Supplied records:
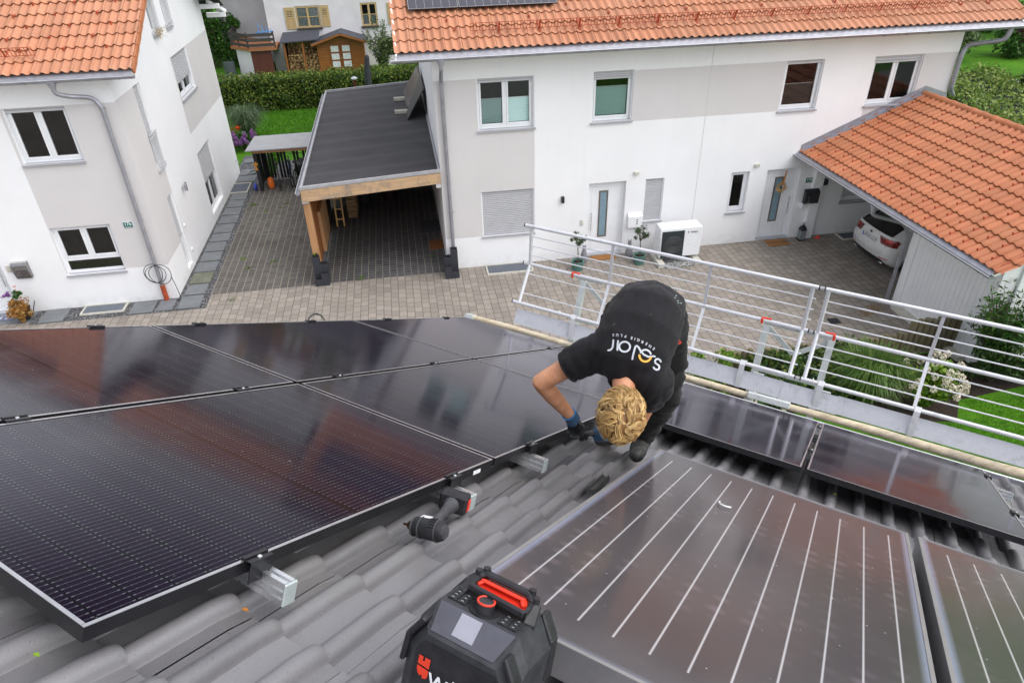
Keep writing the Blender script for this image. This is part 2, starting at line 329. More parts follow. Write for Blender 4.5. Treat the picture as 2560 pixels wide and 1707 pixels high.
def collglass():
    t = NT('collector_glass'); o = t.objc(); s = t.n('ShaderNodeSeparateXYZ'); t.l(o, s.inputs[0]); X, Y = s.outputs[0], s.outputs[1]; p = t.pos()
    q = t.math('FRACT', t.math('ADD', t.math('DIVIDE', t.math('SUBTRACT', X, .009), .0985), 100.5)); d = t.math('MULTIPLY', t.math('ABSOLUTE', t.math('SUBTRACT', q, .5)), .0985)
    line = t.rng(d, .0010, .0042, 1, 0); ins = t.math('MULTIPLY', t.math('LESS_THAN', t.math('ABSOLUTE', X), .535), t.math('LESS_THAN', t.math('ABSOLUTE', Y), .885))
    base = t.mix(t.rng(t.noise(p, 1.1, 4), .35, .65, 0, 1), (.062, .054, .058, 1), (.085, .075, .078, 1))
    vx = t.n('ShaderNodeMapping'); vx.inputs['Scale'].default_value = (10.15, 14, 1); t.l(o, vx.inputs[0]); vo = t.n('ShaderNodeTexVoronoi'); vo.inputs['Scale'].default_value = 1.0; vo.inputs['Randomness'].default_value = .25; t.l(vx.outputs[0], vo.inputs['Vector'])
    base = t.mix(t.math('MULTIPLY', t.rng(vo.outputs['Distance'], .05, .38, .32, 0), t.rng(t.noise(p, 2.2, 3), .45, .6, 0, 1)), base, (.26, .21, .24, 1))
    edge = t.math('MAXIMUM', t.rng(t.math('ABSOLUTE', X), .548, .570, 0, .8), t.rng(t.math('ABSOLUTE', Y), .985, 1.010, 0, .5)); base = t.mix(edge, base, (.25, .27, .36, 1))
    x = t.mix(t.math('MULTIPLY', line, ins), base, (.42, .41, .42, 1)); sp = t.noise(p, 62, 2); x = t.mix(t.rng(sp, .765, .78, 0, .7), x, (.8, .8, .78, 1))
    t.l(x, t.b.inputs['Base Color']); t.b.inputs['Roughness'].default_value = .13; t.b.inputs['Specular IOR Level'].default_value = .42; t.l(t.rng(t.noise(p, 3, 5), .3, .7, .10, .2), t.b.inputs['Roughness']); t.bump(t.noise(p, 2.5, 2), .03, .01); return t.m
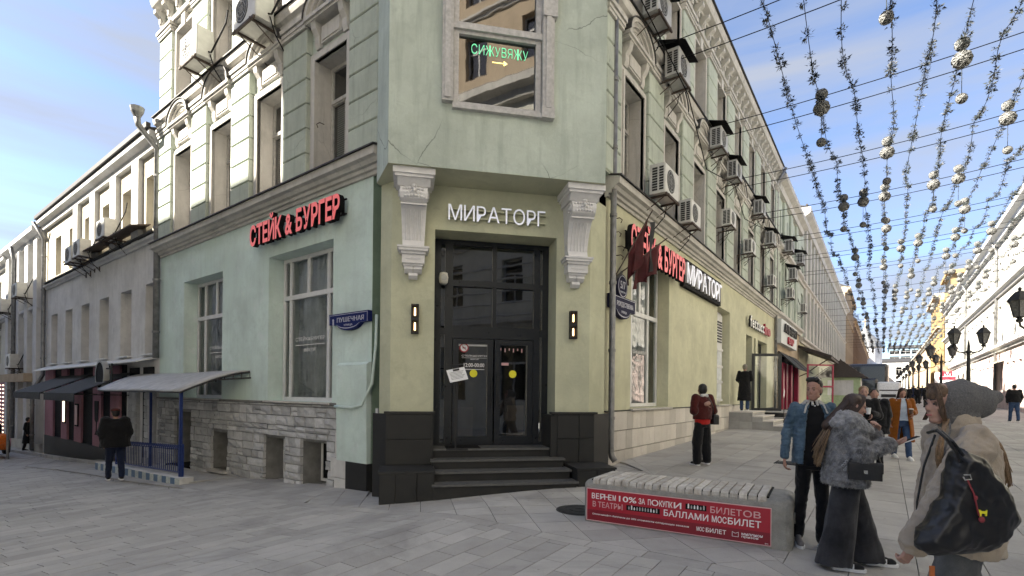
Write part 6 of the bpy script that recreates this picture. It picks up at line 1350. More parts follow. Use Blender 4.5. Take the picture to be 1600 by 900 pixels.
def head_geo(mb, c, yaw, s=1.0, pitch=0):
    """skull, jaw, nose, brow, lips, chin and ears; c = centre of the head; looks along +y turned by yaw"""
    T = Matrix.Translation(c) @ Matrix.Rotation(yaw, 4, 'Z') @ Matrix.Rotation(pitch, 4, 'X'); n0 = len(mb.v)
    mb.ball((0, -.012, .028), .073 * s, .092 * s, .088 * s, 16, 11); mb.ball((0, .022, -.022), .060 * s, .066 * s, .088 * s, 14, 10); mb.ball((0, .050, -.083), .030 * s, .030 * s, .026 * s)
    for sx in (-1, 1):
        mb.ball((sx * .034, .050, -.022), .028, .030, .030, 10, 7); mb.cap((sx * .045, .0, -.062), (sx * .020, .050, -.088), .022, .018, 8)
        mb.cap((sx * .014, .083, .020), (sx * .040, .070, .022), .0085, .007, 8); mb.ball((sx * .074, -.012, -.008), .010, .019, .031, 8, 7)
        mb.ball((sx * .011, .090, -.032), .0075, .010, .007, 7, 5)
    mb.cap((0, .080, .014), (0, .100, -.024), .0075, .0105, 8); mb.cap((-.017, .080, -.055), (.017, .080, -.055), .0065, .0065, 7); mb.cap((-.014, .080, -.065), (.014, .080, -.065), .0075, .0075, 7)
    mb.xform(T, n0); return T
def face_marks(root, T, eyes=True, lips='lips'):
    mb = MB(); mb.smooth = True
    for sx in (-1, 1): mb.ball((sx * .030, .0775, .002), .0125, .006, .0062, 10, 7)
    mb.xform(T); mb.obj('eye', 'eye_dark', root)
    mb = MB()
    for sx in (-1, 1): mb.cap((sx * .016, .092, .024), (sx * .044, .079, .026), .0040, .0022, 6)
    mb.xform(T); mb.obj('eyebrow', 'hair_black', root)
    mb = MB(); mb.smooth = True; mb.cap((-.018, .0865, -.060), (.018, .0865, -.060), .0045, .0045, 7); mb.xform(T); mb.obj('lips', lips, root)
def shoe(root, heel, fwd, mat='soft_black', sole='sole_white', L=.27, z=0, stripes=None, name='shoe'):
    heel = Vector(heel); f = Vector((fwd[0], fwd[1], 0)).normalized(); sd = Vector((f.y, -f.x, 0)); M4 = Matrix(((sd.x, f.x, 0, heel.x), (sd.y, f.y, 0, heel.y), (0, 0, 1, heel.z), (0, 0, 0, 1)))
    mb = MB(); mb.cap((0, .035, .055), (0, .06, .10), .038, .040, 10); mb.cap((0, .04, .05), (0, L - .06, .042), .040, .034, 10, 1.08); mb.cap((.006, L - .08, .038), (.0, L - .045, .036), .042, .030, 10); mb.cap((0, .08, .085), (0, .17, .055), .032, .028, 10); mb.xform(M4)
    so = skinobj(name, mb, mat, root, .008, 3)
    out = [(-.036, 0), (-.040, .05), (-.036, .13), (-.048, .19), (-.040, .245), (-.012, L), (.014, L), (.040, .25), (.049, .19), (.038, .13), (.041, .05), (.034, 0), (0, -.012)]; n = len(out)
    mb = MB(); mb.add([(x, y, 0) for x, y in out] + [(x, y, .026) for x, y in out], [tuple(range(n - 1, -1, -1)), tuple(range(n, 2 * n))] + [(i, (i + 1) % n, n + (i + 1) % n, n + i) for i in range(n)]); mb.xform(M4); put('sole', mb.mesh('sole', [sole], True), so)
    if stripes:
        mb = MB()
        for q in range(3):
            for sx in (-1, 1): y = .10 + q * .026; mb.box(sx * .036, sx * .047, y, y + .012, .028, .072)
        mb.xform(M4); put('stripe', mb.mesh('stripe', [stripes]), so)
    return so
def strands(name, mat, root, curves, r=.005, taper=.4, seg=4):
    mb = MB(); mb.smooth = True
    for c in curves: n = len(c); mb.tube(c, [r * (1 - (1 - taper) * i / (n - 1)) for i in range(n)], seg)
    return mb.obj(name, mat, root)
def bez(pts, n=9):
    pts = [Vector(p) for p in pts]; out = []
    for i in range(n):
        t = i / (n - 1); q = pts[:]
        while len(q) > 1: q = [q[j].lerp(q[j + 1], t) for j in range(len(q) - 1)]
        out.append(q[0])
    return out
def person(label, x, y, yaw, z=None, group=None): return thing('person', label, 'person', (x, y, gz(x, y) if z is None else z), yaw, group)
def face_dir(dx, dy): return math.atan2(-dx, dy)           # yaw that turns local +y to the given ground direction
def legs_geo(mb, hip, knee, ankle, r=(.095, .065, .05), hipz=.93):
    for sx in (-1, 1):
        h = Vector(hip[0 if sx < 0 else 1]); k_ = Vector(knee[0 if sx < 0 else 1]); a = Vector(ankle[0 if sx < 0 else 1]); mb.cap(h, k_, r[0], r[1], 12); mb.cap(k_, a, r[1] * .98, r[2], 12)

def body_mesh(root, hc, yaw, arms, hands, hips=None, voxel=.0075, mat='skin', s=1.0, pitch=0, neck=None):
    """one continuous body: head, neck, torso, arms, hands and legs"""
    mb = MB(); T = head_geo(mb, hc, yaw, s, pitch); nk = neck or (0, -.01, hc[2] - .20)
    mb.cap(V(hc[0], hc[1] - .025, hc[2] - .06), nk, .045, .052, 12)
    mb.rings([((0, 0, nk[2] - .02), .05, .045), ((0, 0, nk[2] - .10), .12, .06), ((0, 0, 1.2), .12, .075), ((0, 0, 1.1), .11, .075), ((0, 0, .98), .12, .08), ((0, 0, .88), .12, .08)], 16)
    for (sh, el, wr) in arms: mb.cap(sh, el, .045, .036, 10); mb.cap(el, wr, .036, .022, 10)
    for h in hands: hand(mb, *h)
    hp = hips or [((-.09, 0, .90), (-.10, 0, .5), (-.10, 0, .1)), ((.09, 0, .90), (.10, 0, .5), (.10, 0, .1))]
    for a, b, c in hp: mb.cap(a, b, .075, .05, 10); mb.cap(b, c, .05, .035, 10)
    skinobj('body', mb, mat, root, voxel, 2); return T

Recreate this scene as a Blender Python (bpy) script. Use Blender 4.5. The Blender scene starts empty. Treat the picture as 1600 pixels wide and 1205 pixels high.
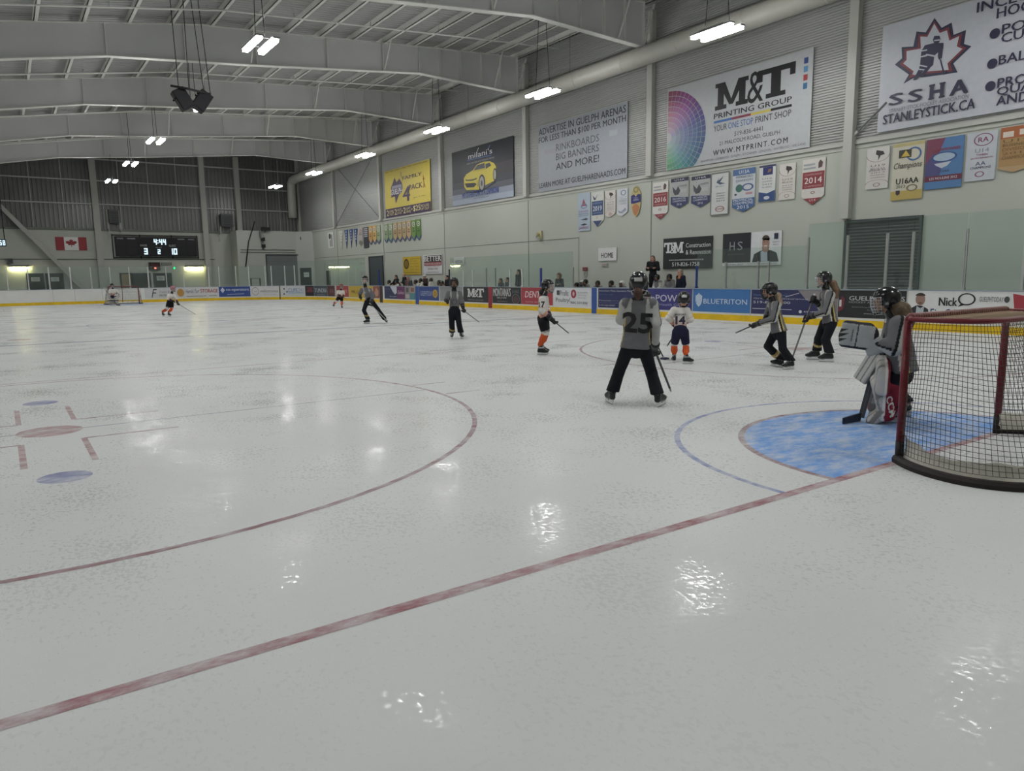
import bpy, bmesh, math, random
import numpy as np
from mathutils import Vector, Matrix
random.seed(7)
SC = bpy.context.scene
COL = SC.collection
# ------------------------------------------------------------------ camera
FPX, YAW, PITCH, ROLL = 1141.458, 0.604567, 0.148698, -0.013034
CAMP = np.array([-6.98627, -3.07582, 1.58904])
_f = np.array([math.sin(YAW)*math.cos(PITCH), math.cos(YAW)*math.cos(PITCH), -math.sin(PITCH)])
_r0 = np.array([math.cos(YAW), -math.sin(YAW), 0.0]); _u0 = np.cross(_r0, _f)
_r = math.cos(ROLL)*_r0+math.sin(ROLL)*_u0; _u = -math.sin(ROLL)*_r0+math.cos(ROLL)*_u0
cam = bpy.data.objects.new('camera', bpy.data.cameras.new('camera')); COL.objects.link(cam)
cam.matrix_world = Matrix(((_r[0], _u[0], -_f[0], CAMP[0]), (_r[1], _u[1], -_f[1], CAMP[1]), (_r[2], _u[2], -_f[2], CAMP[2]), (0, 0, 0, 1)))
cam.data.sensor_width = 36.0; cam.data.lens = 36.0*FPX/1600; cam.data.clip_end = 300; cam.data.clip_start = 0.05
SC.camera = cam
# ------------------------------------------------------------------ world, exposure
w = bpy.data.worlds.new('world'); SC.world = w; w.use_nodes = True
w.node_tree.nodes['Background'].inputs[0].default_value = (0.5, 0.55, 0.6, 1)
w.node_tree.nodes['Background'].inputs[1].default_value = 0.02
SC.view_settings.view_transform = 'Standard'; SC.view_settings.look = 'None'
SC.view_settings.gamma = 1.0; SC.view_settings.use_curve_mapping = False
SC.view_settings.exposure = 0.12
SC.cycles.max_bounces = 8; SC.cycles.transparent_max_bounces = 24; SC.cycles.diffuse_bounces = 4
SC.cycles.sample_clamp_indirect = 4.0; SC.cycles.caustics_reflective = False; SC.cycles.caustics_refractive = False
LAMP_STRENGTH = 95.0          # the rink's hanging tube fixtures
# ------------------------------------------------------------------ pixel -> world
def ray(x, y): return _f+_r*(x-800)/FPX-_u*(y-602.5)/FPX
def onX(x, y, X): d = ray(x, y); return CAMP+d*(X-CAMP[0])/d[0]
def onY(x, y, Y): d = ray(x, y); return CAMP+d*(Y-CAMP[1])/d[1]
def onZ(x, y, Z=0.0): d = ray(x, y); return CAMP+d*(Z-CAMP[2])/d[2]
def onP(x, y, P, n):
    d = ray(x, y); return CAMP+d*(np.dot(P-CAMP, n)/np.dot(d, n))
# ------------------------------------------------------------------ materials
def lin(c):
    if isinstance(c, str): c = [int(c[i:i+2], 16)/255 for i in (0, 2, 4)]
    return tuple((x/12.92 if x <= 0.04045 else ((x+0.055)/1.055)**2.4) for x in c)
MATS = {}
def M(name, col='808080', rough=0.6, metal=0.0, spec=0.4, var=0.06, scale=6.0, bump=0.0, emit=0.0, attr=False, coat=0.0):
    if name in MATS: return MATS[name]
    m = bpy.data.materials.new(name); m.use_nodes = True; MATS[name] = m
    nt = m.node_tree; b = nt.nodes['Principled BSDF']
    b.inputs['Roughness'].default_value = rough; b.inputs['Metallic'].default_value = metal
    b.inputs['Specular IOR Level'].default_value = spec
    b.inputs['Coat Weight'].default_value = coat
    c = lin(col)
    tc = nt.nodes.new('ShaderNodeTexCoord'); nz = nt.nodes.new('ShaderNodeTexNoise')
    nz.inputs['Scale'].default_value = scale; nz.inputs['Detail'].default_value = 3
    nt.links.new(tc.outputs['Object'], nz.inputs['Vector'])
    mr = nt.nodes.new('ShaderNodeMapRange'); mr.inputs[1].default_value = 0.3; mr.inputs[2].default_value = 0.7
    mr.inputs[3].default_value = 1-var; mr.inputs[4].default_value = 1+var
    nt.links.new(nz.outputs['Fac'], mr.inputs[0])
    mx = nt.nodes.new('ShaderNodeMix'); mx.data_type = 'RGBA'; mx.blend_type = 'MULTIPLY'; mx.inputs[0].default_value = 1
    if attr:
        at = nt.nodes.new('ShaderNodeAttribute'); at.attribute_name = 'Col'; nt.links.new(at.outputs['Color'], mx.inputs[6])
    else: mx.inputs[6].default_value = (*c, 1)
    nt.links.new(mr.outputs[0], mx.inputs[7]); nt.links.new(mx.outputs[2], b.inputs['Base Color'])
    if bump:
        bp = nt.nodes.new('ShaderNodeBump'); bp.inputs['Strength'].default_value = bump; bp.inputs['Distance'].default_value = 0.02
        nt.links.new(nz.outputs['Fac'], bp.inputs['Height']); nt.links.new(bp.outputs[0], b.inputs['Normal'])
    if emit:
        b.inputs['Emission Color'].default_value = (*c, 1); b.inputs['Emission Strength'].default_value = emit
    return m
def flat(col, rough=0.5):
    if not isinstance(col, str): return col
    c = [int(col[i:i+2], 16) for i in (0, 2, 4)]; g = 0.3*c[0]+0.59*c[1]+0.11*c[2]
    c2 = ''.join('%02x' % max(0, min(255, int((q*0.86+g*0.14)*0.94))) for q in c)
    return M('print_'+col, c2, rough, var=0.03)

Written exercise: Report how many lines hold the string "that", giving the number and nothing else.

Full answer: 2